Teachers can challenge pupils by asking them to rewrite, write or explain the grammar and punctuation they have used.

7. Connectives are out

Within the programmes of study for English, pupils learn the full range of what used to be called connectives in Year 3. These have now been broken down into conjunctions, adverbs and prepositions. However, within the KS1 grammar test, conjunctions are called ‘joining words’. Pupils can be exposed to the term ‘joining words’ in KS1 as they do not need to know the term ‘conjunction’ until Year 3.

8. Use the correct terminology

To stress the point, it’s now time to let go of time connectives! (E.g. first, second, next, etc.) From presenting at conferences across the country, I know that teachers love them.
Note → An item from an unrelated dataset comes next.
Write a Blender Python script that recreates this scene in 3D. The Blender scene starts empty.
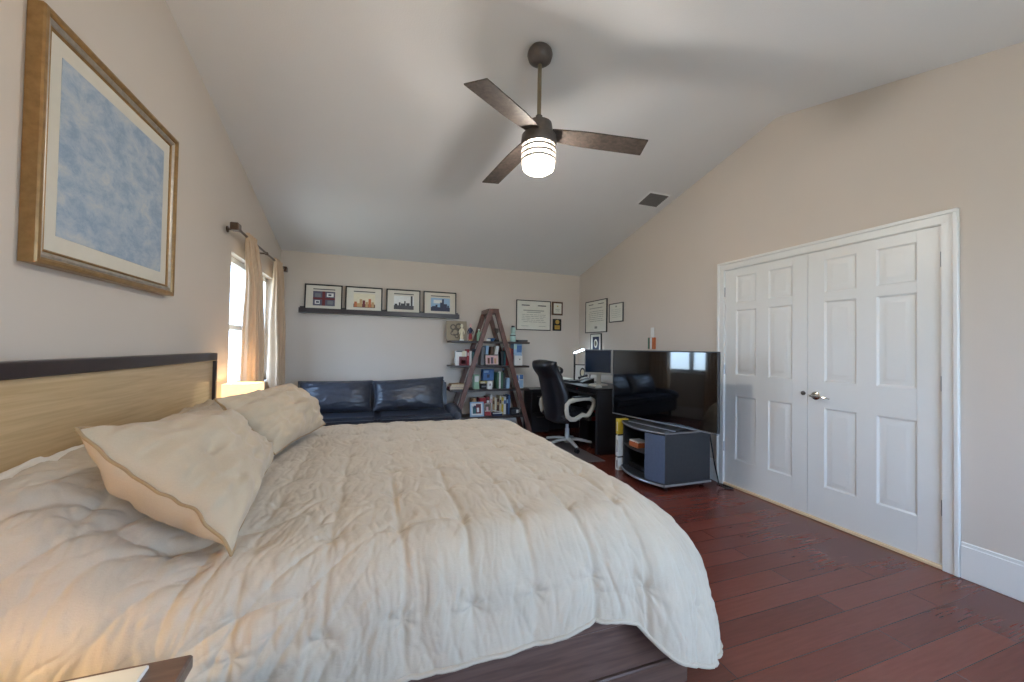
import bpy, bmesh, math, random
import numpy as np
from mathutils import Vector, Matrix, Euler, noise as mnoise

scene = bpy.context.scene
COL = scene.collection
PI = math.pi
random.seed(7)
R = math.radians

# ------------------------------------------------------------------ camera
CAMH = 1.2581
yaw, pitch, roll = 0.3406, 0.0185, 0.0165
cy_, sy_, cp_, sp_ = math.cos(yaw), math.sin(yaw), math.cos(pitch), math.sin(pitch)
fwd = Vector((sy_ * cp_, cy_ * cp_, sp_)); rgt = Vector((cy_, -sy_, 0)); up = rgt.cross(fwd)
cr_, sr_ = math.cos(roll), math.sin(roll)
r2 = rgt * cr_ + up * sr_; u2 = up * cr_ - rgt * sr_
cam = bpy.data.objects.new('camera', bpy.data.cameras.new('camera')); COL.objects.link(cam)
m4 = Matrix.Identity(4)
for i in range(3):
    m4[i][0] = r2[i]; m4[i][1] = u2[i]; m4[i][2] = -fwd[i]
m4.translation = Vector((0, 0, CAMH))
cam.matrix_world = m4
cam.data.sensor_width = 36; cam.data.lens = 36 * 390.5127 / 1024
cam.data.clip_start = .02; cam.data.clip_end = 200
scene.camera = cam

# ------------------------------------------------------------------ view, world, daylight
vs = scene.view_settings
scene.display_settings.display_device = 'sRGB'
vs.view_transform = 'Standard'; vs.look = 'None'; vs.gamma = 1; vs.use_curve_mapping = False
vs.exposure = 0.82
scene.cycles.max_bounces = 10; scene.cycles.diffuse_bounces = 6; scene.cycles.glossy_bounces = 5
scene.cycles.transparent_max_bounces = 12
scene.cycles.sample_clamp_indirect = 6
scene.cycles.use_denoising = True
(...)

Despite this, the term ‘adverb’ is now a statutory term for Year 2, so what were ‘connectives’ are mainly called adverbs of time – or time adverbs.

9. Not all verbs are ‘doing’ words

That pupils should understand ‘doing’ verbs and ‘being’ verbs is not really explicit in the National Curriculum, but children do need to be familiar with ‘being’ verbs such as: is, am, was and are, etc. (This was seen in the 2016 paper). In addition, this is a great way to teach present and past tense so that pupils are able to apply this knowledge to their writing.

10. The difference between exclamation marks and exclamations!

Perhaps the most controversial aspect of the KS1 grammar test was the introduction of exclamations as a type of sentence / phrase. This is because these types of sentences do not appear to be within the vernacular of many Year 2 pupils. The most salient point to note here is that pupils need to know the difference between the exclamation mark and the exclamation as a type of sentence or phrase. According to the national curriculum, exclamations must start with ‘what’ or ‘how.’ Be careful! Pupils need to be able to write exclamations (with verbs) to be at the expected standard in writing by the end of KS1.